>> begin Provided data

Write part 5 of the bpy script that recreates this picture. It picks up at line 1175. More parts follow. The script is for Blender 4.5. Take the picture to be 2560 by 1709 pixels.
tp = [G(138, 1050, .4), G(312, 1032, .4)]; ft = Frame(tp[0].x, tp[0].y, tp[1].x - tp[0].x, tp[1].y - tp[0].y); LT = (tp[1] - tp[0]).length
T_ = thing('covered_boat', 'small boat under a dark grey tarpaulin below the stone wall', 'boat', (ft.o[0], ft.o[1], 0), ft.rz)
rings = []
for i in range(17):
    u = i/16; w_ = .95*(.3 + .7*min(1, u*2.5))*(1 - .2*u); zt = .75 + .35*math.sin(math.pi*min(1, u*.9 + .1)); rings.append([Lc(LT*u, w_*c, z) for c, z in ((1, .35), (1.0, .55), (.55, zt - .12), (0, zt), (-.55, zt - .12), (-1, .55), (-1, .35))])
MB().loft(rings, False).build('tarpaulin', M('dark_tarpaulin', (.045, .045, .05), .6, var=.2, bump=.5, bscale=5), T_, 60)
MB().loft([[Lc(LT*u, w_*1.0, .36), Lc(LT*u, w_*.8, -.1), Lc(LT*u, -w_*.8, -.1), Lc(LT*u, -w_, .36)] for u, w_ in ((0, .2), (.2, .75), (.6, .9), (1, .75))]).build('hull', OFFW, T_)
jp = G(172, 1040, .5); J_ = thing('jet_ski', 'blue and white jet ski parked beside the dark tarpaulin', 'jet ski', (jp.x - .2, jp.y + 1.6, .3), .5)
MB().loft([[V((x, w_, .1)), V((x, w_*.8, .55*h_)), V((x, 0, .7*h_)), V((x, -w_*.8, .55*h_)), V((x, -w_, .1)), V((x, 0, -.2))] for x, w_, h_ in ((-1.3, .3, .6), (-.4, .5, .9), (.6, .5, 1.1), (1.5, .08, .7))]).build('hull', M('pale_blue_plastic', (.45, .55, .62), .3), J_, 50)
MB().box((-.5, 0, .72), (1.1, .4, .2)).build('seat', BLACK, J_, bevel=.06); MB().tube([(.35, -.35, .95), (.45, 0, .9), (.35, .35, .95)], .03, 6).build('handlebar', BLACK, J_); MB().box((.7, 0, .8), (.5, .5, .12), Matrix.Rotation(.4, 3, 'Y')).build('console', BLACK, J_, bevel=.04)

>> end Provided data

Retype the material in full. Each word must match.

Write part 5 of the bpy script that recreates this picture. It picks up at line 1175. More parts follow. The script is for Blender 4.5. Take the picture to be 2560 by 1709 pixels.
tp = [G(138, 1050, .4), G(312, 1032, .4)]; ft = Frame(tp[0].x, tp[0].y, tp[1].x - tp[0].x, tp[1].y - tp[0].y); LT = (tp[1] - tp[0]).length
T_ = thing('covered_boat', 'small boat under a dark grey tarpaulin below the stone wall', 'boat', (ft.o[0], ft.o[1], 0), ft.rz)
rings = []
for i in range(17):
    u = i/16; w_ = .95*(.3 + .7*min(1, u*2.5))*(1 - .2*u); zt = .75 + .35*math.sin(math.pi*min(1, u*.9 + .1)); rings.append([Lc(LT*u, w_*c, z) for c, z in ((1, .35), (1.0, .55), (.55, zt - .12), (0, zt), (-.55, zt - .12), (-1, .55), (-1, .35))])
MB().loft(rings, False).build('tarpaulin', M('dark_tarpaulin', (.045, .045, .05), .6, var=.2, bump=.5, bscale=5), T_, 60)
MB().loft([[Lc(LT*u, w_*1.0, .36), Lc(LT*u, w_*.8, -.1), Lc(LT*u, -w_*.8, -.1), Lc(LT*u, -w_, .36)] for u, w_ in ((0, .2), (.2, .75), (.6, .9), (1, .75))]).build('hull', OFFW, T_)
jp = G(172, 1040, .5); J_ = thing('jet_ski', 'blue and white jet ski parked beside the dark tarpaulin', 'jet ski', (jp.x - .2, jp.y + 1.6, .3), .5)
MB().loft([[V((x, w_, .1)), V((x, w_*.8, .55*h_)), V((x, 0, .7*h_)), V((x, -w_*.8, .55*h_)), V((x, -w_, .1)), V((x, 0, -.2))] for x, w_, h_ in ((-1.3, .3, .6), (-.4, .5, .9), (.6, .5, 1.1), (1.5, .08, .7))]).build('hull', M('pale_blue_plastic', (.45, .55, .62), .3), J_, 50)
MB().box((-.5, 0, .72), (1.1, .4, .2)).build('seat', BLACK, J_, bevel=.06); MB().tube([(.35, -.35, .95), (.45, 0, .9), (.35, .35, .95)], .03, 6).build('handlebar', BLACK, J_); MB().box((.7, 0, .8), (.5, .5, .12), Matrix.Rotation(.4, 3, 'Y')).build('console', BLACK, J_, bevel=.04)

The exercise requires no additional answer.